Some of the Choppess made an early pact not to leave Long Island. Mark Vedder was among the first to test his wings. Shortly after high school graduation, he left the island for college and eventually received a PhD in physics. Mark could take anything apart and put it back together again. As a wedding present for Mike and Mary—Mike was the first among the band of brothers to get married—Mark found a broken washer and dryer, repaired both units, strapped them to the top of a friend’s van, and drove them out to the couple’s first apartment in Montauk.

In all their years together, Cathy saw her husband cry on just three occasions. The first was when Mike vanished in 1984. Cathy and Mark had been together for about a decade by then, and Cathy was on tenterhooks, not knowing how he would ever make peace with the sudden death of his closest childhood friend.

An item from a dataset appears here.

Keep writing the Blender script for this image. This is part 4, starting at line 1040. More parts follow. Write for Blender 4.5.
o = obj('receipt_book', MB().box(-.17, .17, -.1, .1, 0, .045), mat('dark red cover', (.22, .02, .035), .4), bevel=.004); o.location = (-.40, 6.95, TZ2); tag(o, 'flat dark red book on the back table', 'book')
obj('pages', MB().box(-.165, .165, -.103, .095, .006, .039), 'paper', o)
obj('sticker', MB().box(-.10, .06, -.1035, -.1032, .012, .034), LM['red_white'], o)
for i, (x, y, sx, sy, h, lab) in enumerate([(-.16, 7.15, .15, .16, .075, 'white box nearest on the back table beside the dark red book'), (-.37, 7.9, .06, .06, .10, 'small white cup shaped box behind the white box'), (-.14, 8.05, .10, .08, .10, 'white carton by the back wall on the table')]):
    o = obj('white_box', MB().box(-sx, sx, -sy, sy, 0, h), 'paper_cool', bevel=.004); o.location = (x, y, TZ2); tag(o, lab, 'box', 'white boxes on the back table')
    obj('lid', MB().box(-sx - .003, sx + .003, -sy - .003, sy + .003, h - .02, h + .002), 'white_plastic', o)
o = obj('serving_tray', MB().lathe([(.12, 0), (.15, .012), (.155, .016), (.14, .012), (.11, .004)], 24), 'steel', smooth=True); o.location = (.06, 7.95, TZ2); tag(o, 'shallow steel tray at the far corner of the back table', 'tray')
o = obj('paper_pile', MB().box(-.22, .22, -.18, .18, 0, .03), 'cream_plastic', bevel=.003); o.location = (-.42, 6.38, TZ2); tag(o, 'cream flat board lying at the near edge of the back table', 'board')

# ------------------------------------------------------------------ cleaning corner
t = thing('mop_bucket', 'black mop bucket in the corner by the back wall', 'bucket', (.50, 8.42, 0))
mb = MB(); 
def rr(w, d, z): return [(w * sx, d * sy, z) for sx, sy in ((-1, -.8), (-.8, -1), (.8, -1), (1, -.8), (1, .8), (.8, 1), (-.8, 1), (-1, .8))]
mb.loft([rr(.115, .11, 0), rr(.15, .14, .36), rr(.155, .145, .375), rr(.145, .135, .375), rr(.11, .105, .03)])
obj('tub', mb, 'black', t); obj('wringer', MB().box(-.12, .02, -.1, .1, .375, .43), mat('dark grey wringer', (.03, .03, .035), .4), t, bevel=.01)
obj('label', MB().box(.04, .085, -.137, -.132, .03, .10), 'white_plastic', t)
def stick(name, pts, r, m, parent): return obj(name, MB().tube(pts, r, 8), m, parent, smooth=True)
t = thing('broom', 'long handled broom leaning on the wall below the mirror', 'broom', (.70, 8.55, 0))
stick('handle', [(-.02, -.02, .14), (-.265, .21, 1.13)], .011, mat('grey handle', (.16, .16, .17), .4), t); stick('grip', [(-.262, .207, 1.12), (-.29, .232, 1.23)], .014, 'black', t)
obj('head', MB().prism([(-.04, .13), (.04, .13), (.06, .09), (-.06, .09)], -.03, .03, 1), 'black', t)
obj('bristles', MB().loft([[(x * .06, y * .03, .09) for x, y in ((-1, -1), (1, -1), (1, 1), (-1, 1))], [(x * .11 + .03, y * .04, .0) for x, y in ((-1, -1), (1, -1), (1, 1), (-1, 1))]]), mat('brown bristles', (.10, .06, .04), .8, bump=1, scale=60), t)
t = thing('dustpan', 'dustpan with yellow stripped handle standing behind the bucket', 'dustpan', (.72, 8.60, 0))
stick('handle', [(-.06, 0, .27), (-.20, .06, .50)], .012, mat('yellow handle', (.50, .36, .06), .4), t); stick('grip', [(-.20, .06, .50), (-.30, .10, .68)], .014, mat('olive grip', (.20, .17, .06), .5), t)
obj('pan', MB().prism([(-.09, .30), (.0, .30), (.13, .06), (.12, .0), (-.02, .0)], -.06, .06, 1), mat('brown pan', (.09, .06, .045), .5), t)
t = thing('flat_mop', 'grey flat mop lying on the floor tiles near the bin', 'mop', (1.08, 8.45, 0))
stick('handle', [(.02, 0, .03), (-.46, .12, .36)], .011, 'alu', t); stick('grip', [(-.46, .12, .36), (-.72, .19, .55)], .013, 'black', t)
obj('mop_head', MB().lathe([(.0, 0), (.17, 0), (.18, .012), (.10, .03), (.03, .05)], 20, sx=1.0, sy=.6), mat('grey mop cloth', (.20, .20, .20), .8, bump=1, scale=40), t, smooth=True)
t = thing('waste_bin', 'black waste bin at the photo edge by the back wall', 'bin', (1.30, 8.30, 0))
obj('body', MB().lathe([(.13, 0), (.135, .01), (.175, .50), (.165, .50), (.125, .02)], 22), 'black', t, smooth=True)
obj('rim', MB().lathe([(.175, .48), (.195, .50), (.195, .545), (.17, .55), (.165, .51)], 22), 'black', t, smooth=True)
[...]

Mark stayed silent. He never said a word. A few days after getting the news, he went out to the back of their house in Manalapan, New Jersey, and, using a rototiller, dug up a half acre of land. He transformed half of it into a rose garden, and the other half into a vegetable garden. Cathy described it as “a silent act of pure male physical strength.”

Cathy and Mark named their second child, a son, Michael. When the movie version of The Perfect Storm came out, it provided them with some measure of relief. The film offered Mark a visual representation of what may have happened to his childhood friend.